╭─ PROVIDED DATA
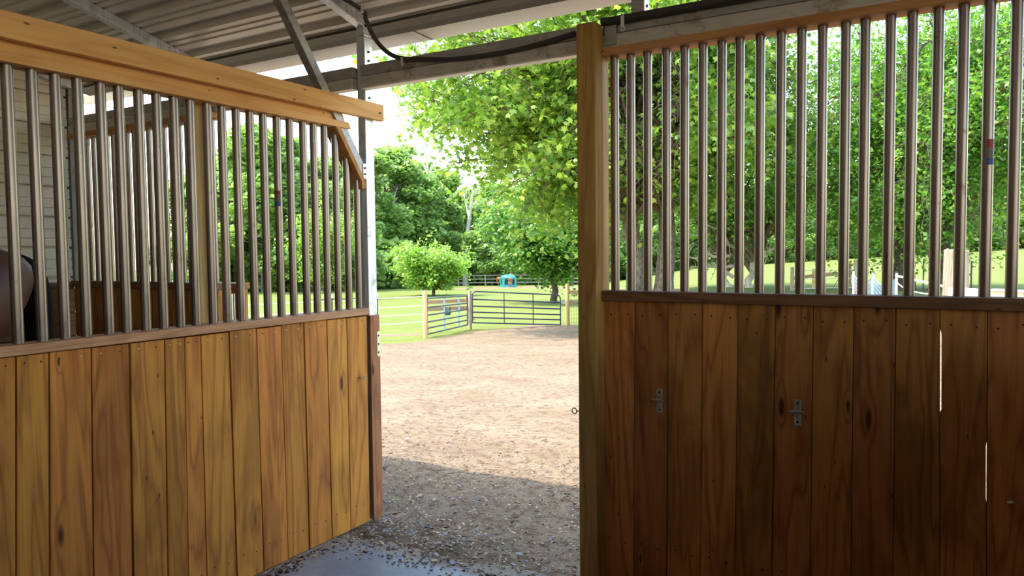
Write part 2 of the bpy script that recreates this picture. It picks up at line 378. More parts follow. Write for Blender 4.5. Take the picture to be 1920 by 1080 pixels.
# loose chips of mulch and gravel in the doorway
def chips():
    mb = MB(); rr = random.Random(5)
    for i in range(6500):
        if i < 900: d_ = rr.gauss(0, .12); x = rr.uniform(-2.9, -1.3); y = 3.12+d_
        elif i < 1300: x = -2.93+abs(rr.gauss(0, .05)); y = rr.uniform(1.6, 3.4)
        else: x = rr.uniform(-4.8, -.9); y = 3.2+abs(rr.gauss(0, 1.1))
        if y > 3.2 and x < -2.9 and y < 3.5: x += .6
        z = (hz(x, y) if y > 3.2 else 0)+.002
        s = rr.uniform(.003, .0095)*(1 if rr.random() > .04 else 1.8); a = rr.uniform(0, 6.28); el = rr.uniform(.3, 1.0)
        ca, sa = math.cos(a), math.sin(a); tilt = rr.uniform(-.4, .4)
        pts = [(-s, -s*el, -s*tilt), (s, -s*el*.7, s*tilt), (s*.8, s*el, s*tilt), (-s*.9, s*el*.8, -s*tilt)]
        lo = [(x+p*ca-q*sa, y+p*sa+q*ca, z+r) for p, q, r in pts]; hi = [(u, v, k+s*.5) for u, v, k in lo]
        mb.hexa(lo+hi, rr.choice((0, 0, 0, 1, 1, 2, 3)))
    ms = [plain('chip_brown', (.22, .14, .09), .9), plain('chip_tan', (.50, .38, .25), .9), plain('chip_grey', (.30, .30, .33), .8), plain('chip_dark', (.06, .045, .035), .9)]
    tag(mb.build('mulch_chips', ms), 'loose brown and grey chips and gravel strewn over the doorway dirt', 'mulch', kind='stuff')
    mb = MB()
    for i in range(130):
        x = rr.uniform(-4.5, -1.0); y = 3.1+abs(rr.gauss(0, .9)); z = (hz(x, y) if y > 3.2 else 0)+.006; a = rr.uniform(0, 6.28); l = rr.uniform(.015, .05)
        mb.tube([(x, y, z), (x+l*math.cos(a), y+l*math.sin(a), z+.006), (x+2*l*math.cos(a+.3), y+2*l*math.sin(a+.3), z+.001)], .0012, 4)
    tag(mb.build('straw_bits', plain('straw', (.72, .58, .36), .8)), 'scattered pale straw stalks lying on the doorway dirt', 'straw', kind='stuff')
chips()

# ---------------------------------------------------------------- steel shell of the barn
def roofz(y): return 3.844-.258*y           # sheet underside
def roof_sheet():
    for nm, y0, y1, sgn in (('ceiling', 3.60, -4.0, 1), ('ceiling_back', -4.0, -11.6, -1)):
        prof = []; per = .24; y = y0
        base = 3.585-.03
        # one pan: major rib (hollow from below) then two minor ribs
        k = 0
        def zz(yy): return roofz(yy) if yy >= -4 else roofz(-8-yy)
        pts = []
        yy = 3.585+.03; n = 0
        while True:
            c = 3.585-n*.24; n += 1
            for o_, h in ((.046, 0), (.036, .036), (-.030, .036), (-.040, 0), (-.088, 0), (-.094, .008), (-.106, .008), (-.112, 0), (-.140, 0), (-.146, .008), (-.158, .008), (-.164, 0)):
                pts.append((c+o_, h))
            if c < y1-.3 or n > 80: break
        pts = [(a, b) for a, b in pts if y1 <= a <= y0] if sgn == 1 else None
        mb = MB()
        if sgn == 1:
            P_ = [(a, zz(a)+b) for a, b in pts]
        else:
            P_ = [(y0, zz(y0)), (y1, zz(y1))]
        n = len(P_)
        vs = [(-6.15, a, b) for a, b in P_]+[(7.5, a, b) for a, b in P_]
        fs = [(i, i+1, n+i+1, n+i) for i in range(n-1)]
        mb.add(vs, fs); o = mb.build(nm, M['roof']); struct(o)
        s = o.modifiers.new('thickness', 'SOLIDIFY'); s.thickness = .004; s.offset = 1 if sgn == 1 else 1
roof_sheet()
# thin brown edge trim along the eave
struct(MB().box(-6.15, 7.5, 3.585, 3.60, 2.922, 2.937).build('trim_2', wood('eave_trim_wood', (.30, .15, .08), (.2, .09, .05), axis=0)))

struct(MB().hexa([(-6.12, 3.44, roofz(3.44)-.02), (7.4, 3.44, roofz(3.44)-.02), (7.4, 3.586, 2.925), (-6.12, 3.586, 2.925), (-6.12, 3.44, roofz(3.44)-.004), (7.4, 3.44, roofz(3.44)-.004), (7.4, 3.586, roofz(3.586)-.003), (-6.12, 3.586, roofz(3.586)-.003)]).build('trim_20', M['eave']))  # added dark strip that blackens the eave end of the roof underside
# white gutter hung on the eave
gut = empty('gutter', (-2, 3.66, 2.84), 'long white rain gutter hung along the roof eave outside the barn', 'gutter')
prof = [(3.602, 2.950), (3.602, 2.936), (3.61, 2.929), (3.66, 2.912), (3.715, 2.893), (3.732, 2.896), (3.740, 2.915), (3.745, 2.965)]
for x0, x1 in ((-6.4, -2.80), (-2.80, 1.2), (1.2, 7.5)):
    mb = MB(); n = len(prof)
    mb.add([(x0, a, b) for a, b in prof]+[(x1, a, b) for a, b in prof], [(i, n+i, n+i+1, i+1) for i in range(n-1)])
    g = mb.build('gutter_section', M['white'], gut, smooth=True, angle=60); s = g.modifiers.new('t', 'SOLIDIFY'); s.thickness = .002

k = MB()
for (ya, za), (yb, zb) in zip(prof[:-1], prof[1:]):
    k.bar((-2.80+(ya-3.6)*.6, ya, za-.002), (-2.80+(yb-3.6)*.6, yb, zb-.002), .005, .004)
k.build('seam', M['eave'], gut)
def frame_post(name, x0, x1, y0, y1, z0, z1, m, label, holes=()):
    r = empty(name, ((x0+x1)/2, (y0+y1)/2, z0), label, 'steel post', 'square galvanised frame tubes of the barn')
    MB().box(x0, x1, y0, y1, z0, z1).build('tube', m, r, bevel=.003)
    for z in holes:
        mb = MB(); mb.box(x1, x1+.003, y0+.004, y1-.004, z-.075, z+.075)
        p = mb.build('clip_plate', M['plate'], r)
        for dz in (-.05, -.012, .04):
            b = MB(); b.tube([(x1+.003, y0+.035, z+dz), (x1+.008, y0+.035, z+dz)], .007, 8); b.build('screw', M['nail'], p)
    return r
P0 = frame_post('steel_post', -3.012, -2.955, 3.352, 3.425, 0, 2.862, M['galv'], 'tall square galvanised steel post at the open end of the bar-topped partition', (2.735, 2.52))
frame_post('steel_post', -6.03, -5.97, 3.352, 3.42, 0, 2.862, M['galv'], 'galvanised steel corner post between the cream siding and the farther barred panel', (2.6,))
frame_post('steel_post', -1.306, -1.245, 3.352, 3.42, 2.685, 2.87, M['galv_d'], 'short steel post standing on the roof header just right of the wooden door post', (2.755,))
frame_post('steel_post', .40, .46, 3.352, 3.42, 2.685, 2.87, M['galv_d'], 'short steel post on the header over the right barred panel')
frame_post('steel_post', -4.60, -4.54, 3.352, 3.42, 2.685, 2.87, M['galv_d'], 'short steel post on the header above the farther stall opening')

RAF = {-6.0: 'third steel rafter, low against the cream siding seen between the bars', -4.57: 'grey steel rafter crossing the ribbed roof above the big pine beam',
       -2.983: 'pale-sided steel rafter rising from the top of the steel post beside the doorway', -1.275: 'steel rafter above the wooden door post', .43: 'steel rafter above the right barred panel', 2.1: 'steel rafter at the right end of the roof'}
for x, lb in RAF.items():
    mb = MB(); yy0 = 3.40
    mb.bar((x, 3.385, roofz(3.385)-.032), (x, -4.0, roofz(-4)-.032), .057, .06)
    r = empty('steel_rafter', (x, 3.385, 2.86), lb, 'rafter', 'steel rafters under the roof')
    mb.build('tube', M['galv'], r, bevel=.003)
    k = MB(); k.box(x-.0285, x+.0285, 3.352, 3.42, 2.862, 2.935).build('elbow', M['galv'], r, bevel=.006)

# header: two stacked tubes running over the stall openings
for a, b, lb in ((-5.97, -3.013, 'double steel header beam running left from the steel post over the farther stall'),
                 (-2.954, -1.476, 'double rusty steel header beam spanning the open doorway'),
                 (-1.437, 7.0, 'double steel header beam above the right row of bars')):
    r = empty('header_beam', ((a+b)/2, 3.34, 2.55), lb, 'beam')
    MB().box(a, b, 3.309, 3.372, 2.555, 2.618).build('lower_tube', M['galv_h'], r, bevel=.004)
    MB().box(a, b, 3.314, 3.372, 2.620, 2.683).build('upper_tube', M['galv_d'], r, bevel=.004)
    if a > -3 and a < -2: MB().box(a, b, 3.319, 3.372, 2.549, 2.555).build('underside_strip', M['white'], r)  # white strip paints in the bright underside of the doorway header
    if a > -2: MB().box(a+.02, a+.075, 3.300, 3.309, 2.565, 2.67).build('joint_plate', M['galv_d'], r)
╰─
** PROBLEM REQUIREMENTS **
Starting with the line that contains "M['galv_h'], r, bevel=.004)", write out each line through the end of the listing, exactly as it appears, and include nothing else.

** FULL OUTPUT **
    MB().box(a, b, 3.309, 3.372, 2.555, 2.618).build('lower_tube', M['galv_h'], r, bevel=.004)
    MB().box(a, b, 3.314, 3.372, 2.620, 2.683).build('upper_tube', M['galv_d'], r, bevel=.004)
    if a > -3 and a < -2: MB().box(a, b, 3.319, 3.372, 2.549, 2.555).build('underside_strip', M['white'], r)  # white strip paints in the bright underside of the doorway header
    if a > -2: MB().box(a+.02, a+.075, 3.300, 3.309, 2.565, 2.67).build('joint_plate', M['galv_d'], r)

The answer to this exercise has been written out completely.